しかし、その一方で(このブログのように)文字のみのやりとりを、より一層冷たいもの、無機質なものであると見なしてしまう傾向を強めてしまった。

その結果、「本当は文章を使って表現したいけど、それだと相手に冷たい人だと思われたり『本当は褒めていないんでしょ』と思われてしまう可能性がある。だから、絵文字や記号を使って装飾を増やさないといけない」という暗黙のルールが、人知れず生まれてしまった。

そのことが、自由なはずのネット上での褒め合うコミュニケーションへの苦手意識を増す要因になったのではないかと思う。

 

誰が一番相手を褒められるかと競い合っているように見えてしまう

SNS上では、誰が誰を褒めているかが第三者からでも把握出来る。そのため、自分と仲の良い誰かが褒められているの発見することも簡単にできるし、その輪に参加することも容易だ。

しかし、ここで起きるのが「自分の方が褒めるのが上手だ」と褒め合い合戦が勃発することである。

こうなると、褒めることそのものが目的化してしまい、褒める相手のことを考えた褒め言葉ではなくなる。

自分が一番褒めるのが上手であると周囲にアピールしたいがために褒める、という自己中心的な行動が繰り広げられてしまう。その光景は、外から眺めている人に「痛々しい」「寒い」という感覚を呼び起こしてしまうのだ。

また、褒められている方もやめてほしいとは言えず、ますます褒め合戦に拍車がかかってしまうのも厄介である。

 

自分が気持ちよくなりたいから褒めているように思えてならない

上からの続きだが、純粋に相手を褒めたいという動機ではなく、褒めるという行為そのもので自分の心を気持ちよくしたい…という、個人的な欲求で互いに褒めてしまうことが、褒め合いに関する苦手意識を生んでしまうのだ。

「相手を気持ちよくしたいのではなく、自分が気持ちよくなりたい」という自分だけが満たされるような行為をすることは、なかなか難しい。
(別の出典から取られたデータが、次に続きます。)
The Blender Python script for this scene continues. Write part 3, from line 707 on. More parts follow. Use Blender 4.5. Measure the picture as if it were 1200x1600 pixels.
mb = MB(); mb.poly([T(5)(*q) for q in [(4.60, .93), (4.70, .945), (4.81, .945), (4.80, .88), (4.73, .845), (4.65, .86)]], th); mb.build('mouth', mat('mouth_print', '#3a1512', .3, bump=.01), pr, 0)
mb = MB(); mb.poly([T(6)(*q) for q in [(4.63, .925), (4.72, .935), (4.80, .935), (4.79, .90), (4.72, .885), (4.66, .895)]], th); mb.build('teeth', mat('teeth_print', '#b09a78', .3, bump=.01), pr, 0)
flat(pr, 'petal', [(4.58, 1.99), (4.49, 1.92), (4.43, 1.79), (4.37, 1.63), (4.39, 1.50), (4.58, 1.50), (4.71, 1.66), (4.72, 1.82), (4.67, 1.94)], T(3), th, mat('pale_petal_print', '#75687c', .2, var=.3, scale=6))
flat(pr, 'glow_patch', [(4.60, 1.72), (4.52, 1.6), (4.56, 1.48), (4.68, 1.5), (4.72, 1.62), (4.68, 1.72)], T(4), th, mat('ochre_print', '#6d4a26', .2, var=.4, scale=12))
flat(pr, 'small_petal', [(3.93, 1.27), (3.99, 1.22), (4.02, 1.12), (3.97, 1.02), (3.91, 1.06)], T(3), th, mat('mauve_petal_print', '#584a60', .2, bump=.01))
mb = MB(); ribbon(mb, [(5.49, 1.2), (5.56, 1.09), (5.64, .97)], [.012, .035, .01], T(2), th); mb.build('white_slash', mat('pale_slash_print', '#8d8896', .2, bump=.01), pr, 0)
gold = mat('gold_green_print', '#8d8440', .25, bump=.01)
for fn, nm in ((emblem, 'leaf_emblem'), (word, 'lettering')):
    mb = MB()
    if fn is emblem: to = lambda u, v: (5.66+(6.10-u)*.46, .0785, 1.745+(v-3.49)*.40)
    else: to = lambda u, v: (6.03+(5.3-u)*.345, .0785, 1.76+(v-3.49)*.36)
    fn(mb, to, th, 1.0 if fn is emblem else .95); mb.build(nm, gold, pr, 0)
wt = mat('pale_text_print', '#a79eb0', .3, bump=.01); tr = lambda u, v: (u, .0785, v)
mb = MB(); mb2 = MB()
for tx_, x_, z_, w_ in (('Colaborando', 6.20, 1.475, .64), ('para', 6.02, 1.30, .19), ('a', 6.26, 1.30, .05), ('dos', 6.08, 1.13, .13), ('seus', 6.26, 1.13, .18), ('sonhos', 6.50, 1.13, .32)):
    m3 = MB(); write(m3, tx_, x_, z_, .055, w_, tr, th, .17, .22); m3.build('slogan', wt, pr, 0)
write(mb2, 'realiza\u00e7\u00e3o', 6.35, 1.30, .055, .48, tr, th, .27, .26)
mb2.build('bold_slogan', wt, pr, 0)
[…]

もちろん、自己中心的だと咎められて、満たされずに不満を味わうことも珍しくない。

そんな個人的な欲求を、褒めるという高尚で人としての器の大きさを誇示出来る行為によって成し遂げている。

言うなれば、自分の本音を隠して建前として相手を褒め合っている姿に、モヤモヤとした気持ちを抱いてしまう。それも、よく観察しないと本音が見えにくいSNS上で行うずる賢さに、違和感を覚えてしまうのだ。

 

営業や社交辞令として表面的に褒め合っているだけに見えて白ける

SNSで自分を売っていきたい、成り上がっていきたいという上昇願望がある人同士に多いのが、とにかく他人に絡むと同時に褒める。そして褒め言葉に対するお礼や感謝が返ってきたら、すぐさまこちらも褒め言葉を返す…という光景だ。

言うなれば社交辞令やお世辞として相手を褒め合っている。そこには、相手に対する好意やリスペクトは存在せず、ただ自分がのし上がるために善人面をしている、いい人を装っているだけである。

真心もなく、褒め言葉も「別にその人以外に言っても通用するよね」と思うぐらいに抽象的で語彙が貧弱である。

そんな光景は見る人から見れば、卑しく、浅ましく、そして白けるものだ。

 

…と、いうことを述べて、ここでお開きにさせて頂く。